В чём отличие, скажем, книги от разного рода игр? Чтение задействует зону мозга, ответственную за логику. И у прилежных читателей есть шанс загнать информацию, почерпнутую из книги, на подкорку, в область интуитивного. Но с помощью книги вам никогда не удастся форсировать процесс обучения настолько, насколько это позволяют игры. Ведь, читая книгу, вы не можете изучать паттерн в разных комбинациях и при этом получать обратную связь [41] .
41
…читая книгу, вы не можете изучать паттерн в разных комбинациях… На самом деле это утверждение не бесспорно. Уже написано множество книг, которые предоставляют читателю разные выборы. В частности, появилась литература с гипертекстом – если вы с ней не знакомы, попробуйте начать с романа «Сад Виктория» (Victory Garden) Стюарта Маултропа (Stuart Moulthrop). Существуют также книги наподобие «Игры в классики» (Rayuela) Хулио Кортасара (Julio Cortazar), предлагающие разнообразное прочтение одного и того же текста. В компьютерных играх есть свой аналог такого рода книг – «интерактивная беллетристика», или «приключенческие тексты».

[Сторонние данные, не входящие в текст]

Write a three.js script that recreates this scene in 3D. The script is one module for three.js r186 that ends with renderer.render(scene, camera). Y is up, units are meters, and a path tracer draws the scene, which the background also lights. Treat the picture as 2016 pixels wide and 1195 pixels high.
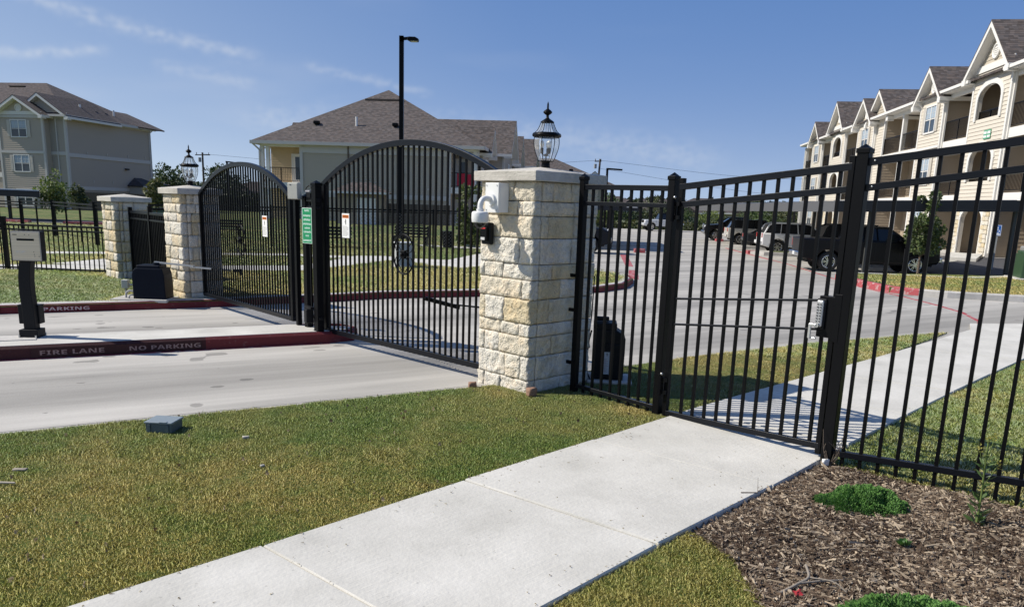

Лингвисты заметили, что язык подчиняется довольно строгим математическим правилам. Известно, например, что предложения со множеством придаточных [42] трудны для понимания. С этой точки зрения конструкция «Вот пёс без хвоста, который за шиворот треплет кота, который пугает и ловит синицу, которая часто ворует пшеницу, которая в тёмном чулане хранится в доме, который построил Джек» крайне неудачна – она нарушает это правило. Придаточных предложений слишком много. Покорпев над этим предложением, мы, конечно, разберёмся, что к чему, но вообще-то биться над такими головоломками для нас противоестественно.
42
Предложения со множеством придаточных. Как правило, количество придаточных, которые мы в состоянии запомнить в рамках одного предложения, соответствует «магическому числу» Дж. Миллера 7±2 (см. сноску 22). В предложениях с многочисленными придаточными дело осложняется тем, что каждое отдельное слово тоже представляет собой «нарезку» из букв.